Since the string encoding of a filesystem path may lose information,
library functions that produce paths (such as a function that returns
the content of a directory) shouldn't produce string encodings. Also, a
locale-independent representation is useful for programs that retain
paths across locale changes.

 Note: Although Java has a class to represent pathnames, the internal
 representation of a pathname is just a string. Java strings are 16-bit
 sequences, just like Windows filesystem paths, so it works fine there.
 But under Unix, with a typical locale, the directory-list library
 method can produce pathnames that do not actually exist, because
 encoding inserts "?" in place of unencodable parts of the filesystem
 path. Also, a path is locale-specific.


Byte vectors:

Of course, any sequence of bytes or 16-bit values could be encoded into
an R6RS byte vector. Unlike the case for strings, there's much less
reason to make the byte-vector encoding have anything to do with the
locale encoding, so a lossless encoding can be used.

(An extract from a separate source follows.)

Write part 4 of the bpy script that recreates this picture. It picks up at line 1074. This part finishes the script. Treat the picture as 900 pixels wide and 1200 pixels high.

A drawback of having library functions generate byte vectors, though,
is that the byte vectors are not human-readable (unless byte vectors
are by default printed using the current locale's encoding, which seems
like a bad idea for byte vectors in general).


A separate datatype:

By creating a separate datatype for paths, filesystems paths can be
reliably represented without loss of information, and the default
display mechanism for paths can be human-readable (e.g., encode the
bytes according the current locale before displaying).



The above is the chain of reasoning that led to the current design in
PLT Scheme. The conversion to a separate path datatype was painful, but
it's mostly fine now that we've converted. One remaining bit of pain is
writing libraries that accept both strings and path values for
pathnames; this is no problem when a string is needed for a pathname,
but it means that `path->string' conversions are frequently protected
by a `path?' test.

In some cases, a programmer wants to manipulate part of a path without
losing information in the rest of the path, such as replacing a ".tex"
suffix with ".dvi". Converting to a string and back might lose
information in the path before the suffix. To handle these cases, we
provide `path->bytes', and we define the byte-vector encoding in such a
way that, for sensible locales, consecutive ASCII characters in the
locale decoding map to consecutive ASCII values in the byte vector.
That's good enough in practice, because the path manipulations involve
just ASCII characters. Suffix replacement, for example, works on a byte
vector, and it converts the result back with `bytes->path'.